Potential Solutions for the Future

The oil industry seems to be the lynchpin in the U.S.’s international diplomacy. The profit of the oil trade has been one of the central motives in the U.S.’s cooperation with Saudi Arabia, as well as many other countries, such as Russia. The disintegration of this motive would require a reformation of the U.S.’s foreign policy. The tension between oil-producing countries will grow pronounced if the United States, the biggest international consumer of oil, no longer purchases oil. One advantage to energy independence is that it could be used to diffuse international conflicts concerning oil dominance. If the U.S. were to extend butanol energy technology to oil-dependent countries, this could help sustain their economies and minimize the competition for energy dominance. The difficulty in this strategy is which countries to give the technology to and which countries to sell the butanol to. There is no easy answer to this question, but it should be on the forefront of our nation’s agenda should this technology become prominent.

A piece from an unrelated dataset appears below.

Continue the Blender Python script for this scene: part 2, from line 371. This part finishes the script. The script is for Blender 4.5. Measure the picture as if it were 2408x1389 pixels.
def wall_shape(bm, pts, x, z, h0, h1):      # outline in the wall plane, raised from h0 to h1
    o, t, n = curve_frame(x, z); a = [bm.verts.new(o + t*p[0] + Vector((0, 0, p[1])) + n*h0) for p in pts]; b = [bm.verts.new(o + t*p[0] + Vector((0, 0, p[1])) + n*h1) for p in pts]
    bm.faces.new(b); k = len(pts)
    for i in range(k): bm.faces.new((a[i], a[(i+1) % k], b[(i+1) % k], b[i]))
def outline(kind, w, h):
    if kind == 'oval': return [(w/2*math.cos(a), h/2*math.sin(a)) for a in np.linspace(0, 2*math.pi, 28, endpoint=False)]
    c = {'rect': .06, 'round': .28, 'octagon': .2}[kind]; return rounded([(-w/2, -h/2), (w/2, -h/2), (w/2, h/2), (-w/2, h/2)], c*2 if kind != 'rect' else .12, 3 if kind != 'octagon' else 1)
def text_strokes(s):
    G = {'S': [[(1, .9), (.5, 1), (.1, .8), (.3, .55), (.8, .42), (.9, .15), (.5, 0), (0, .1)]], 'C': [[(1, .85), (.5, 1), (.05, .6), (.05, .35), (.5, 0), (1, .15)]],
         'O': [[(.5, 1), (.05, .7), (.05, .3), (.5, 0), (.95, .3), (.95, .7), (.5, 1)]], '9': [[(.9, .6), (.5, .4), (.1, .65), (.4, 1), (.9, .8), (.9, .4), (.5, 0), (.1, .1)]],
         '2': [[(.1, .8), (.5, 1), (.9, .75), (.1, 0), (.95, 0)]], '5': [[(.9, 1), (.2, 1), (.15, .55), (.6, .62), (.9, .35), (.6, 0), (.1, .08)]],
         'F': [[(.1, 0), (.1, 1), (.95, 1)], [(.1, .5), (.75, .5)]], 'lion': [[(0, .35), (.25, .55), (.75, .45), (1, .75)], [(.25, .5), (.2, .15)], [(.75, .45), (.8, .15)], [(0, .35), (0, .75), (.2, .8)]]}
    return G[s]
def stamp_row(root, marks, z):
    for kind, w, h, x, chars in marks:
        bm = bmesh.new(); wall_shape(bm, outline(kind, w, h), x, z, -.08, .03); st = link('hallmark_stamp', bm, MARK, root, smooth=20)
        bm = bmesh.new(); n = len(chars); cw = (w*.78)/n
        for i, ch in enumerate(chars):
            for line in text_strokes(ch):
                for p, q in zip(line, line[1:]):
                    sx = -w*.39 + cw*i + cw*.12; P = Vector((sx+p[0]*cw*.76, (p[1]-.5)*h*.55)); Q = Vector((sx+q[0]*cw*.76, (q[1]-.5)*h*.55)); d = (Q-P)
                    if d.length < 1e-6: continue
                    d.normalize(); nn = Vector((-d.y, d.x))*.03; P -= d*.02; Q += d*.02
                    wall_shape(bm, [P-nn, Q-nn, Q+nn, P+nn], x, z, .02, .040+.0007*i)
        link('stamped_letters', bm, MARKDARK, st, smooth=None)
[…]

Potential Solutions for the Present

It will take time for butanol to become a dominant source of energy, but this could be beneficial in several ways. The gradual integration of butanol as an energy source will allow time for technology to be developed that accommodates this new fuel source, which will create new jobs, and oil-dependent nations will have a transition period for their economies, which could help avoid international conflicts. While the development of butanol technology is in process, the U.S. government will have the opportunity to devise a strategy for international affairs. Our case study has identified some issues that should be considered during this deliberation process.